Ca s’appellera « La Guerre des Mondes ».
Une guerre qui aurait comme du cousinage avec les nôtres…
Mais en plus destructeur. Si si c’est possible…
La guerre globale, totale, partout…
Visionnaire Herbert ?
Bien peur…
Manque de bol le futur…
Les Martiens arrivent…
Et c’est nous…

Pendant ce temps à Bruxelles…

Comme tous les jours ou presque, un jeune dessinateur se prépare dans son atelier à une grande journée de travail. Il est assis, une tasse de café bien chaud à portée de main. Il prend le livre posé à côté du breuvage et continue sa lecture qu’il a commencé voici quelques jours.
Impossible de lâcher. Cette idée de guerre entre deux planètes, c’est complètement dingue ! Chapitre après chapitre, le jeune homme voit des images mentales se former. Et l’envie de les concrétiser sur le papier se fait de plus en plus forte…

War of Worlds

27 ans avant…

Henrique Alvim Corrêa voit le jour à Rio de Janeiro dans une famille aisée. Papa est un avocat en vue et maman, baronne de Oliveira Castro, est née avec une cuillère en argent dans la bouche. Mais 1883 assombrit le tableau. Le paternel passe l’arme à gauche prématurément. Madame la baronne, pleine de ressources, ne tardera pas à se remarier avec José Mendez de Oliveira Castro, banquier de son état.

Guerre des Mondes

Lisbonne, Paris

1892 va rimer avec exil. Départ pour Lisbonne pour l’aristocrate, son fils et son banquier de mari qui semble quelque peu grillé au Brésil depuis la proclamation de la République. Le Portugal ne sera qu’une étape puisque la petite famille part s’installer définitivement à Paris. Alvim a 18 ans et présente de solides dispositions pour le dessin. Il entame alors des études artistiques auprès d’Édouard Detaille, peintre académique spécialisé dans les scènes de batailles militaires. Sujet peu glamour mais qui va donner à l’apprenti artiste de solides bases. Les progrès sont rapides car Alvim Corrêa présentera quelques unes de ses œuvres martiales au Salon de Paris dès 1896.

Guerre des Mondes

Blanche

Elle s’appelle Blanche Barbant et c’est le grand amour. Alvim et elle décident de sauter le pas et de s’unir pour le meilleur et pour le pire. Ce mariage signant l’arrêt de mort des études du jeune peintre, la famille renâcle. Alvim n’en a que faire. En plus cette union va lui permettre aussi de rester connecté au milieu artistique puisque son beau-père n’est autre que Charles Barbant, éminent graveur qui travailla de 1869 à 1882 à l’illustration des œuvres de Jules Verne, excusez du peu…
Source d’inspiration, d’ailleurs, qui comptera sans doute dans ses travaux futurs…

Guerre des Mondes

1898

Monsieur et madame Corrêa, certainement soucieux de mettre de la distance avec la famille, partent pour Bruxelles. C’est l’heure pour Alvim de prendre son indépendance en tant qu’artiste. Il ouvre alors son atelier dans le quartier Boisfort. Mais la liberté se paye au prix fort. Privé du soutien financier de sa famille, il est obligé de travailler essentiellement dans la publicité et la décoration murale. De ce côté-ci les affaires marchent bien. Heureusement car le ménage s’agrandit avec l’arrivée d’un premier enfant.

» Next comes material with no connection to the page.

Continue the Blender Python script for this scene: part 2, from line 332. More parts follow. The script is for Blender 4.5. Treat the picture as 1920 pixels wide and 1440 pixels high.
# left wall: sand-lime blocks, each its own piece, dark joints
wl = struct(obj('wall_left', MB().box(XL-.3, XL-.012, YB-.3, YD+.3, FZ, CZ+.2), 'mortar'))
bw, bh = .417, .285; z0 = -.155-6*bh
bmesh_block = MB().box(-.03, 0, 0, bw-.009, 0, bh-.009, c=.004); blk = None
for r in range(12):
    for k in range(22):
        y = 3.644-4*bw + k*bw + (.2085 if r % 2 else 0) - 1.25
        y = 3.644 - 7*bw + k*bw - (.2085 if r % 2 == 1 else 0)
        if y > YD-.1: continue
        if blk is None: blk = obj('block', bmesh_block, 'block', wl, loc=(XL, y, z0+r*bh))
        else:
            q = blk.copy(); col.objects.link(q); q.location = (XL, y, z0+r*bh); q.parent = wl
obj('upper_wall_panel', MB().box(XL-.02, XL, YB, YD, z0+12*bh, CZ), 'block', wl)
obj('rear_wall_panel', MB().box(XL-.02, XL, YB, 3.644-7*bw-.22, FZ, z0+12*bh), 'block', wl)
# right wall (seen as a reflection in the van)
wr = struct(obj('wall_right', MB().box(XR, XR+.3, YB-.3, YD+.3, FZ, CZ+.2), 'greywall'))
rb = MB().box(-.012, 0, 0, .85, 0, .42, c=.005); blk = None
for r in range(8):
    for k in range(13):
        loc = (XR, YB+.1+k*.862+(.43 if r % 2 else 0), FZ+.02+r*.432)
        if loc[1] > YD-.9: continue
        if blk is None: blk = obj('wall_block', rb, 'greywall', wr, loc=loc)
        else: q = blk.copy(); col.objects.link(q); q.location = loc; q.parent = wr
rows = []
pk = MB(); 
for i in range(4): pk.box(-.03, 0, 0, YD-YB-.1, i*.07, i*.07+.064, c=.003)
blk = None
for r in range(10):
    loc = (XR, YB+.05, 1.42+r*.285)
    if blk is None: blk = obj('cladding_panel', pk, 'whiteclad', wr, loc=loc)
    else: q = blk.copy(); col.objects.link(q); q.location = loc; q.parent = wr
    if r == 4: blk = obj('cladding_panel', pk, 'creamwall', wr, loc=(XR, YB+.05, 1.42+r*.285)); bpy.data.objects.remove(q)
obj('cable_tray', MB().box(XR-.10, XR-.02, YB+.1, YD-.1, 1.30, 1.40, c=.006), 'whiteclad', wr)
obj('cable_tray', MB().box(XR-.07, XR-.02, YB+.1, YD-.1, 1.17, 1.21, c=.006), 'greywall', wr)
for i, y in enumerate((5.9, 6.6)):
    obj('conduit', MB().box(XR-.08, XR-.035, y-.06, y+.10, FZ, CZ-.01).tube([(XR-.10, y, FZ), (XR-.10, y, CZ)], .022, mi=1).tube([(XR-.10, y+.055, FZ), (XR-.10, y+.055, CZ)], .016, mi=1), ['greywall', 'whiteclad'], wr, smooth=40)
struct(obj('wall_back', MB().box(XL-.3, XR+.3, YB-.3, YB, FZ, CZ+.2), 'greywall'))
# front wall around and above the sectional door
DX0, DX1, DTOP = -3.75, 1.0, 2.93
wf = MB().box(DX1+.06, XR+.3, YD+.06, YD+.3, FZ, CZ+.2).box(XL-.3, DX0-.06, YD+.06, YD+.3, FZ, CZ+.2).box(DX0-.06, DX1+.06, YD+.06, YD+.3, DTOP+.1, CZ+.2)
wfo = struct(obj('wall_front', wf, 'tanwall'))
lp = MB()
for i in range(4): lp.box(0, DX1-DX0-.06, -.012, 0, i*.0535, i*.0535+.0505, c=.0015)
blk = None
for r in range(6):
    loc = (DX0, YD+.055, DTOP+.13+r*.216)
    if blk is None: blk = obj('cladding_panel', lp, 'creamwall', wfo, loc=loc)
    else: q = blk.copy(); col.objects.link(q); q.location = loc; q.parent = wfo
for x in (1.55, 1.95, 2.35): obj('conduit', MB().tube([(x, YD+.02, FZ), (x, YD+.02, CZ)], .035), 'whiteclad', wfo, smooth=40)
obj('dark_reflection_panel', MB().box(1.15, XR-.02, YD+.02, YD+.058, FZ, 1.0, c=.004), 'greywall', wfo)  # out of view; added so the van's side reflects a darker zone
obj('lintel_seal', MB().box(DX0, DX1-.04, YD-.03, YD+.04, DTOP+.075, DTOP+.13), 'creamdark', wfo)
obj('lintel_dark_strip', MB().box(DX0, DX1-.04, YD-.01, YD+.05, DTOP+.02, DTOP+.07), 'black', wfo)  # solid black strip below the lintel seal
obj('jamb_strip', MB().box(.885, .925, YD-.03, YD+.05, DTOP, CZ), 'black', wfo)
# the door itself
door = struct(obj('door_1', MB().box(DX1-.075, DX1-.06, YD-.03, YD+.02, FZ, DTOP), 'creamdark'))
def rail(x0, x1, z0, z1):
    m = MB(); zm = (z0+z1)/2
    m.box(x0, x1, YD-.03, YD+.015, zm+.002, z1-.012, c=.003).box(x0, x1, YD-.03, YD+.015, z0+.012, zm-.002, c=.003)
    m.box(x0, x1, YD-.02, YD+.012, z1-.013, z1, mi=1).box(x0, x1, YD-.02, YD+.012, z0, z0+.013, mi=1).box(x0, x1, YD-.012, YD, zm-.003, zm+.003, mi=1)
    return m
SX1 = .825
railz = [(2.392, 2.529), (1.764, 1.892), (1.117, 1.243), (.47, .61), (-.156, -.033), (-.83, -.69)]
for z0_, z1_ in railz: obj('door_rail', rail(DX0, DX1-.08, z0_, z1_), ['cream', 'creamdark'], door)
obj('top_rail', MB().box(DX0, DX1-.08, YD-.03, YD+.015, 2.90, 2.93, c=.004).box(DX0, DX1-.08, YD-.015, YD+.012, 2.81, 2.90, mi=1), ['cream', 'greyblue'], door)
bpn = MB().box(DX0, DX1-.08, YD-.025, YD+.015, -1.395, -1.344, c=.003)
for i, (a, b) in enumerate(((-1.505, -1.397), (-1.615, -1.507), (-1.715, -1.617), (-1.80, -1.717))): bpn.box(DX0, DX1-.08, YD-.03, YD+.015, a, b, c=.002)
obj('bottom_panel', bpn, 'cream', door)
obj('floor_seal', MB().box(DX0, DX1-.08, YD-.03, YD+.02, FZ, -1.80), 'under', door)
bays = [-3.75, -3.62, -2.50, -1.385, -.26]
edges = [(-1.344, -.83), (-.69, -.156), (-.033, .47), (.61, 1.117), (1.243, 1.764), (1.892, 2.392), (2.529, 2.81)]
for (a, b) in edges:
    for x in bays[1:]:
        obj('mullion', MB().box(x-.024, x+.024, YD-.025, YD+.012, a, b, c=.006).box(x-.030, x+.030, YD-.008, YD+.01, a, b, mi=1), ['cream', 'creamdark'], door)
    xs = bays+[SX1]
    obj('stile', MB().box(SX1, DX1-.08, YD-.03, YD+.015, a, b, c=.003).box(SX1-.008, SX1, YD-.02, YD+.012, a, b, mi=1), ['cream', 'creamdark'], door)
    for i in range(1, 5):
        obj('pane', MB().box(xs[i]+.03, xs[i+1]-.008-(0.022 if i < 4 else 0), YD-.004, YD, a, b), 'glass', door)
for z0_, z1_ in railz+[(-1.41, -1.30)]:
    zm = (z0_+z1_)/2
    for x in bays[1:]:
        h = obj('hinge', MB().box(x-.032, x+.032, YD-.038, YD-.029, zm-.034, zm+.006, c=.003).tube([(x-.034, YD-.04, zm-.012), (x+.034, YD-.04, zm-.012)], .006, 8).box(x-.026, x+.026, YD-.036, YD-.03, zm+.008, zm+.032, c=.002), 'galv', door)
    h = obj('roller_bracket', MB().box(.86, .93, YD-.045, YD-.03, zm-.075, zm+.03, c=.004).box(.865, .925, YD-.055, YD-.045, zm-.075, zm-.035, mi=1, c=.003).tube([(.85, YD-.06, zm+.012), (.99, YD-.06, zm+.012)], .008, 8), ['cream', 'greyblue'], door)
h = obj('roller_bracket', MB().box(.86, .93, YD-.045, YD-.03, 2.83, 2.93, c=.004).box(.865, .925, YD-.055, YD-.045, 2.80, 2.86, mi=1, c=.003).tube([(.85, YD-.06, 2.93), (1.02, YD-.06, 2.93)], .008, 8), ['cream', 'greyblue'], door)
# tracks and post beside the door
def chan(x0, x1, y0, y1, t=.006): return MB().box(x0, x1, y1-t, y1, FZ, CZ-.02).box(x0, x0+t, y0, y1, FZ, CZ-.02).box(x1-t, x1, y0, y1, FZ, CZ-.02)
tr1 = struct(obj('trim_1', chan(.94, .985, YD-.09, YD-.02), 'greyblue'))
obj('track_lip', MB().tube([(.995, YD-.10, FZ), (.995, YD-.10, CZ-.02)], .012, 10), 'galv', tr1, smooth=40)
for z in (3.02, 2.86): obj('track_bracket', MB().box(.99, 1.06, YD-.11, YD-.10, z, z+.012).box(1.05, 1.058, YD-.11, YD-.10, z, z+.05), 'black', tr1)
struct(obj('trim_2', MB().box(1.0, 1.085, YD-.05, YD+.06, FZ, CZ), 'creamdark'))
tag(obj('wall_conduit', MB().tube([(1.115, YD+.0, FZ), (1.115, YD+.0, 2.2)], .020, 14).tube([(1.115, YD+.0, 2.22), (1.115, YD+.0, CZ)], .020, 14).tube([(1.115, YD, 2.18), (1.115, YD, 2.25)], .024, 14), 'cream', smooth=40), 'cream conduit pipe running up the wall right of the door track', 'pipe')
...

      Guerre des Mondes  Guerre des Mondes

Saine lecture et sacré culot

Et puis, en 1903, Alvim Corrêa découvre le nouveau roman d’H. G. Wells : «La Guerre des Mondes ». Il est tellement impressionné qu’il décide, sans aucun objectif précis, de se lancer dans l’illustration du récit. Travail acharné car n’oublions pas que, en parallèle, il continue ses travaux commerciaux pour faire bouillir la marmite. Estimant que le projet est montrable, Corrêa, au culot, part pour Londres pour soumettre ses croquis à Wells.

Guerre des Mondes

Enthousiasme

L’écrivain n’a évidemment jamais entendu parler de ce jeune dessinateur qui débarque avec son carton sous le bras. Peu auparavant Warwick Goble, illustrateur britannique surtout spécialisé dans les livres pour enfants, avait contribué à l’édition anglaise de “La Guerre des Mondes”, malgré le peu d’intérêt manifesté par le romancier pour son travail. Mais là, c’est une autre histoire. C’est le coup de foudre immédiat. À tel point qu’Herbert donne son feu vert pour un nouveau projet d’édition illustrée. Alvim, qui se demande si il ne rêve pas éveillé, repart à Bruxelles pour peaufiner son œuvre.

Guerre des Mondes

Guerre des Mondes

Parution

1905. Alvim Corrêa, qui, pendant ce temps, a entretenu une correspondance régulière avec H. G. Wells, lui rend une deuxième visite avec dans ses bagages le résultat final : 137 illustrations dont 105 dessins au trait dans le texte et 32 illustrations hors texte. Toujours aussi ébloui, l’écrivain confirme son accord. L’ouvrage paraît en 1906 pour une édition belge en français chez L. Vandamme et Cie. 500 exemplaires sont tirés, numérotés et signés par Corrêa qui voit là une consécration inespérée.

Guerre des Mondes

Le cas Corrêa

« Alvim Corrêa a fait plus pour mon travail avec son pinceau que moi avec ma plume »

Bel hommage, Herbert.
Surtout venant de vous.
Mais vous aviez bien deviné à qui vous aviez affaire…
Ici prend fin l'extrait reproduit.